Raw records
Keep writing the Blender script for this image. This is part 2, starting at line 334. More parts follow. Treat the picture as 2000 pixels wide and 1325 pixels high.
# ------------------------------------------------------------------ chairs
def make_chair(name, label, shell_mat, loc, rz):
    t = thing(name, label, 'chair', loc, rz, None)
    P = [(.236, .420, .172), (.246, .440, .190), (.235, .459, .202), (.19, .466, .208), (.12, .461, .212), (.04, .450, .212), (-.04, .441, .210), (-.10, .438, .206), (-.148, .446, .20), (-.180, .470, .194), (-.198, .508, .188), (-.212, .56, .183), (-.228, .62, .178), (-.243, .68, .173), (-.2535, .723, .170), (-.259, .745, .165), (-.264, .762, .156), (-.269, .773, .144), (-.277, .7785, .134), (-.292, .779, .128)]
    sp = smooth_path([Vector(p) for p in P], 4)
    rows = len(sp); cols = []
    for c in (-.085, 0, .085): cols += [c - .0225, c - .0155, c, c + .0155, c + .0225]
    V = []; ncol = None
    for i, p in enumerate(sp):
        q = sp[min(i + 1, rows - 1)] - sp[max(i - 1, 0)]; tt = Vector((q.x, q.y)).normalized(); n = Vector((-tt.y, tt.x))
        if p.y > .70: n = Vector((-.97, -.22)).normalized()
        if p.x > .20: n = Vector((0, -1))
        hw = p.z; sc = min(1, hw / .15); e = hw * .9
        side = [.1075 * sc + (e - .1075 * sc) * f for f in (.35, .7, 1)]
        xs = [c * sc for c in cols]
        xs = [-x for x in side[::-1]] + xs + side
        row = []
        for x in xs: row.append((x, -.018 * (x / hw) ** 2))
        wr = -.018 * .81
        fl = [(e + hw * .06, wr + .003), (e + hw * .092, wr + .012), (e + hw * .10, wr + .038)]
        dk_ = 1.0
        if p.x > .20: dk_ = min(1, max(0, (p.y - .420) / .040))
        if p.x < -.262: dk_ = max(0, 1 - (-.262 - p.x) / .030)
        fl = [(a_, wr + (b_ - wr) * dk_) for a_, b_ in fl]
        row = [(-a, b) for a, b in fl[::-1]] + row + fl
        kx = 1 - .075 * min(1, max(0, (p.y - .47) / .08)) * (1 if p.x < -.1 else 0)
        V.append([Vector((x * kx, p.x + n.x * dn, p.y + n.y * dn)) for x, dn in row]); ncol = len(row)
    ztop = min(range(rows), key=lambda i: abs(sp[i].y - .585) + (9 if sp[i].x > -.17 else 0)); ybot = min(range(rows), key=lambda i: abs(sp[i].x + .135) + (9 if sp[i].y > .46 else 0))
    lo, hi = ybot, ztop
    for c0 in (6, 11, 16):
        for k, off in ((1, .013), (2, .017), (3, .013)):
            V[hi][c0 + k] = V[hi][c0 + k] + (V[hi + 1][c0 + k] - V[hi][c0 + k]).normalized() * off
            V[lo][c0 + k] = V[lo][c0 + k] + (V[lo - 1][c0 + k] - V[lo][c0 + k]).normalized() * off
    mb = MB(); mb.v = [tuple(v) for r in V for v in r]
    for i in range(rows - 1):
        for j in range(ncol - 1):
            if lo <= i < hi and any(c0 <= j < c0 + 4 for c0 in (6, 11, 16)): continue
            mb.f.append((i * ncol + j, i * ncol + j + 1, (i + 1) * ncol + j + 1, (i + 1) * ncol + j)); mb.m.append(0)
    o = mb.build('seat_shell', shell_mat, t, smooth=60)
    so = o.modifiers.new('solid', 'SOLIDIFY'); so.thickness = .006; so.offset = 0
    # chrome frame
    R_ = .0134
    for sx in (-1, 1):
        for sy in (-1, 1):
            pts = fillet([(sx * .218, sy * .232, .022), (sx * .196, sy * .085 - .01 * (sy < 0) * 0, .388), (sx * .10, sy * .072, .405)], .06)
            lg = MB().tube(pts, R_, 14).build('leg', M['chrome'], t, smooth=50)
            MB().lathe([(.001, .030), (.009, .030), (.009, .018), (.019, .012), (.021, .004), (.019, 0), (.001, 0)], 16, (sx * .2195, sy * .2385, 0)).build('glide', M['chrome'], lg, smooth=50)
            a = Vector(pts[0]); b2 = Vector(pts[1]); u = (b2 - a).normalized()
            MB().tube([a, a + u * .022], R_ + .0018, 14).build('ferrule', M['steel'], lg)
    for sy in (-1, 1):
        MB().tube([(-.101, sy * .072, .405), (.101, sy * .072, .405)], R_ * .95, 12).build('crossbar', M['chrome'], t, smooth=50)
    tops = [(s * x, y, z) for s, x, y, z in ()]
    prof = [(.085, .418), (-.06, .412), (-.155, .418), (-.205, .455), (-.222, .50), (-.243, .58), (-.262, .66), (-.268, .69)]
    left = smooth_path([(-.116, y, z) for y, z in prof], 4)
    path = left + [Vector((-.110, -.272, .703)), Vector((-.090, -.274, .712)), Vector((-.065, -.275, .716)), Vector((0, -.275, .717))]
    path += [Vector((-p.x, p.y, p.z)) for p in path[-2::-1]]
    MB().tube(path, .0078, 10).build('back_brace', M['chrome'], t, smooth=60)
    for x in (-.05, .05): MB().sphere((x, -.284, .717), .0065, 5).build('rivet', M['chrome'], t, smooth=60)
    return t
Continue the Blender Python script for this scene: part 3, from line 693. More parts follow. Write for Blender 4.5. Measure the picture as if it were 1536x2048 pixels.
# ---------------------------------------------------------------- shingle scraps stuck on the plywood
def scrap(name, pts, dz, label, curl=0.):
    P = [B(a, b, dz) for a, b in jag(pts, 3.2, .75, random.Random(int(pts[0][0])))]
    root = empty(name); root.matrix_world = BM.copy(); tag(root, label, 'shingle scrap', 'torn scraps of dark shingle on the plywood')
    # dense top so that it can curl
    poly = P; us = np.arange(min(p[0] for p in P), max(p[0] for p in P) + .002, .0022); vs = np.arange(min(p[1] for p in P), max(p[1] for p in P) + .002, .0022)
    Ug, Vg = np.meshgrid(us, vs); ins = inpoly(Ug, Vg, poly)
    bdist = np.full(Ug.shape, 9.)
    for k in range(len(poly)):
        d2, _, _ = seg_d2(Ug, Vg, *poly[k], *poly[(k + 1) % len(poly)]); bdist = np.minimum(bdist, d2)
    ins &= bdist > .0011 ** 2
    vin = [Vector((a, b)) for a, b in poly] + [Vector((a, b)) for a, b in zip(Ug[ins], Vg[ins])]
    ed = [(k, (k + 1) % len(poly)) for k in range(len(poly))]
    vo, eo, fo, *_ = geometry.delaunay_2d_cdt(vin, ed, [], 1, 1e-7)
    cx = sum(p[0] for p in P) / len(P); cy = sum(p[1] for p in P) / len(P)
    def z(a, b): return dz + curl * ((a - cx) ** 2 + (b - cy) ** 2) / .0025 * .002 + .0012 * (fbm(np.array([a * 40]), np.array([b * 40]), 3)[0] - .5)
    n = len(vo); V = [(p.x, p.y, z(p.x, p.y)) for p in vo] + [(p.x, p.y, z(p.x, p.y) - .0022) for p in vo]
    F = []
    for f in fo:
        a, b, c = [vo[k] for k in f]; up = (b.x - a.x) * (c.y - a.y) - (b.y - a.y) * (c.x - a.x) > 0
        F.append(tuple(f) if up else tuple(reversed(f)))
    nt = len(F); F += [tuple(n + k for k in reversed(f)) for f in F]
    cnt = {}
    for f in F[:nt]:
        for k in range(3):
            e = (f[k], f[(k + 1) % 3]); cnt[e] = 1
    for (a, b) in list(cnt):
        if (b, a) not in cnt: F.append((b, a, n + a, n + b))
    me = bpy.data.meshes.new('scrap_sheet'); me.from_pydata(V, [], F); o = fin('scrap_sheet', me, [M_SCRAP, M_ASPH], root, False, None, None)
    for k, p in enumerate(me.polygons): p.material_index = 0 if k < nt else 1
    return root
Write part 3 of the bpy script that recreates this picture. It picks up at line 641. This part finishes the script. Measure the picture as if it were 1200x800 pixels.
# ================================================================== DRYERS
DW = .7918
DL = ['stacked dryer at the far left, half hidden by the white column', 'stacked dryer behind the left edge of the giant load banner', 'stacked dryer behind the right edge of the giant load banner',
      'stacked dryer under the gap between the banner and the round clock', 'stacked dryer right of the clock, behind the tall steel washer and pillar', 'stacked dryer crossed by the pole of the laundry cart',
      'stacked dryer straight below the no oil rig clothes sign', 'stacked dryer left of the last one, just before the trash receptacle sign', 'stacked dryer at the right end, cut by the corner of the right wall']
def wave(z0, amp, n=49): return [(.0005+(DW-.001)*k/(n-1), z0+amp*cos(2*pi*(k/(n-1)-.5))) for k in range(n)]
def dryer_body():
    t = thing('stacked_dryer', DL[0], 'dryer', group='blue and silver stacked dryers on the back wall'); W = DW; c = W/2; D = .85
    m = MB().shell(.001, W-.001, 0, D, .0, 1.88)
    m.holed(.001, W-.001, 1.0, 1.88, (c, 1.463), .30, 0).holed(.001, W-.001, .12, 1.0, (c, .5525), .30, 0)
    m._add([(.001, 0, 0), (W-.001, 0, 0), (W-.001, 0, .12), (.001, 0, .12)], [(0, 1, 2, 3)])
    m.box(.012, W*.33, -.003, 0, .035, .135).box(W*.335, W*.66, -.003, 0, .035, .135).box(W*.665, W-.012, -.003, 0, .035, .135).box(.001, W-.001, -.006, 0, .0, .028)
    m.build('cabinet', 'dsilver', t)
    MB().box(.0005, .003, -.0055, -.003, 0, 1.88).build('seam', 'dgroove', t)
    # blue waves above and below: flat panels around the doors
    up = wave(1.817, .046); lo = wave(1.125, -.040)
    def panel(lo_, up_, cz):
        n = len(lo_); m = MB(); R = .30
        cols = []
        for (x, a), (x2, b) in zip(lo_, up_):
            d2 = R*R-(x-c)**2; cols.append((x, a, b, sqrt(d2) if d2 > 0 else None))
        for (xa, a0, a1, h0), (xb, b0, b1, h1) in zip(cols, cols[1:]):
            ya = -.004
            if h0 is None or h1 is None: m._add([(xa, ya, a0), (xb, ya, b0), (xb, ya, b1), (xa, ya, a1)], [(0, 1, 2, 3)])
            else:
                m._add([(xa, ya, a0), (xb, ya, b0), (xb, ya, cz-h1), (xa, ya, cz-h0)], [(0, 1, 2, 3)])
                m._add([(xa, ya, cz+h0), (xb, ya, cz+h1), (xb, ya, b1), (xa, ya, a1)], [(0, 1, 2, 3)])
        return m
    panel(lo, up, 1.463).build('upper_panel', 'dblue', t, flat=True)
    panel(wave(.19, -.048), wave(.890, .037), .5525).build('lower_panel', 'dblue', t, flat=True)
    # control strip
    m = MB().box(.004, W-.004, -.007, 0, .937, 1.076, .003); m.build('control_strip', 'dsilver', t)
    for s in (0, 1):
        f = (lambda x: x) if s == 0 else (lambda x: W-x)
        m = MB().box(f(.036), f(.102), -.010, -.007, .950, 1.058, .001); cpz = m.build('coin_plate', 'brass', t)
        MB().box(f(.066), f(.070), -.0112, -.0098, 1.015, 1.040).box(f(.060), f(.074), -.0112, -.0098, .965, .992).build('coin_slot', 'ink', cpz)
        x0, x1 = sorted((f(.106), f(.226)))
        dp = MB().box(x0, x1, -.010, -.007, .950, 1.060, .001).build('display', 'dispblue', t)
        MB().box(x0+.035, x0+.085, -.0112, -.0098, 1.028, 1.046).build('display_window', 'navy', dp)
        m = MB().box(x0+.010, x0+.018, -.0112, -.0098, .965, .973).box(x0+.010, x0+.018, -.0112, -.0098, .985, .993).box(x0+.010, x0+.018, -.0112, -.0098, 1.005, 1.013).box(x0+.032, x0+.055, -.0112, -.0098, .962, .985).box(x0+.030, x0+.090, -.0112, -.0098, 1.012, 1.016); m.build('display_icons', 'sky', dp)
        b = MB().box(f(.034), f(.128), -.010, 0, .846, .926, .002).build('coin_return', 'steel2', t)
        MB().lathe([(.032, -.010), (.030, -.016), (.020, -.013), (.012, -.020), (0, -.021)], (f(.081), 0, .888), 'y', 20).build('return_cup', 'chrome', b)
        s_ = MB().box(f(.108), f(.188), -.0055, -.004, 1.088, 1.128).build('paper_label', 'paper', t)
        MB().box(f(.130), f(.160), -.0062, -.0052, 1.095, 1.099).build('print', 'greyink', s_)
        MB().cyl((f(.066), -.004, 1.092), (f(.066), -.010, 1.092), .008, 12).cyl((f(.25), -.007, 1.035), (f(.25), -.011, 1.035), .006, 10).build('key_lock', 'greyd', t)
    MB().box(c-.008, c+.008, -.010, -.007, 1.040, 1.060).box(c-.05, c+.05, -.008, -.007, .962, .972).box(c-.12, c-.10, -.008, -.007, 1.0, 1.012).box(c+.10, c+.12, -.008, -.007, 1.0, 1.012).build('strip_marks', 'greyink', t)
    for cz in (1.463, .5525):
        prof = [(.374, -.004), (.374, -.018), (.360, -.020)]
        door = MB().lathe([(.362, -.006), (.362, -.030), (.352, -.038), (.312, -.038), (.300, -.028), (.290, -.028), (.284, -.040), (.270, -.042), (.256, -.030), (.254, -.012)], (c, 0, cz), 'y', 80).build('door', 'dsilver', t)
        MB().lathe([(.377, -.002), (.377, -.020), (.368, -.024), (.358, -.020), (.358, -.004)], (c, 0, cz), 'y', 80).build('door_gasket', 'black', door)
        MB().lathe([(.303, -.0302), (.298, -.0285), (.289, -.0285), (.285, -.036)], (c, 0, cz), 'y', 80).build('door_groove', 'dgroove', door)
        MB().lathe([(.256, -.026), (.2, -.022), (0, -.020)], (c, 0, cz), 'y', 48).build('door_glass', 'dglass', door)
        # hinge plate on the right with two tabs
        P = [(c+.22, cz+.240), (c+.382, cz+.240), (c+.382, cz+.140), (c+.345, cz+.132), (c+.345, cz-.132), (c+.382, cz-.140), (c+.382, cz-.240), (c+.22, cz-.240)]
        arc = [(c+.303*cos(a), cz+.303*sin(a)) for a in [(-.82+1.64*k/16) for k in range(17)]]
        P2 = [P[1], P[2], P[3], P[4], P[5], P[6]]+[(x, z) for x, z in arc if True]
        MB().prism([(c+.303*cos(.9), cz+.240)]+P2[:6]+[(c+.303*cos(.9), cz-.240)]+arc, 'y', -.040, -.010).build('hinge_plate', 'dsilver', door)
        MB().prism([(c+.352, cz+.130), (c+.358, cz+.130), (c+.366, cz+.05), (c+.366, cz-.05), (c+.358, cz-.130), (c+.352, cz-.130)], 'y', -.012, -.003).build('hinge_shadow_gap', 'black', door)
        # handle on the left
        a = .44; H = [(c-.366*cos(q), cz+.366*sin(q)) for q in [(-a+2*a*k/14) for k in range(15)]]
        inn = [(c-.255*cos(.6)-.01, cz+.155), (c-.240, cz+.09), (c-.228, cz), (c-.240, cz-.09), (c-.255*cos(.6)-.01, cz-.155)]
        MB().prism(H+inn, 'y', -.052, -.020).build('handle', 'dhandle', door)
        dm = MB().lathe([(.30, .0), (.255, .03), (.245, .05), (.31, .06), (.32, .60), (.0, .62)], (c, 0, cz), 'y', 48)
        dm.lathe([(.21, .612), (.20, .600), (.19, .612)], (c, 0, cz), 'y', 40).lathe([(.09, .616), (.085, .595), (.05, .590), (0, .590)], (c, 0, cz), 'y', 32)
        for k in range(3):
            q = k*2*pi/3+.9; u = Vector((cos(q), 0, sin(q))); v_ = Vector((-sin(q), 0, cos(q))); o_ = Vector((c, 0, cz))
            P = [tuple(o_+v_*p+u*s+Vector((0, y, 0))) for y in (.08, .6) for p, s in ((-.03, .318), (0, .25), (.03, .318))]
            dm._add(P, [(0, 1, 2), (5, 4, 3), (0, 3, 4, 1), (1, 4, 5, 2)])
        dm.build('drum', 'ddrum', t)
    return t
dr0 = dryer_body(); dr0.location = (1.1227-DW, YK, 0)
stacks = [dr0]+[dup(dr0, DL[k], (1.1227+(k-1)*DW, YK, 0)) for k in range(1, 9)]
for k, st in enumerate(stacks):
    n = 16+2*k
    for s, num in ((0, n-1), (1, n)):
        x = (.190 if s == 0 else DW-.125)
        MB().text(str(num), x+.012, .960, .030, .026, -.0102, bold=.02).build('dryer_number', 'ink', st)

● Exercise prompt
Extract all lines that hold the word "More".

● Solution to this problem
Keep writing the Blender script for this image. This is part 2, starting at line 334. More parts follow. Treat the picture as 2000 pixels wide and 1325 pixels high.
Continue the Blender Python script for this scene: part 3, from line 693. More parts follow. Write for Blender 4.5. Measure the picture as if it were 1536x2048 pixels.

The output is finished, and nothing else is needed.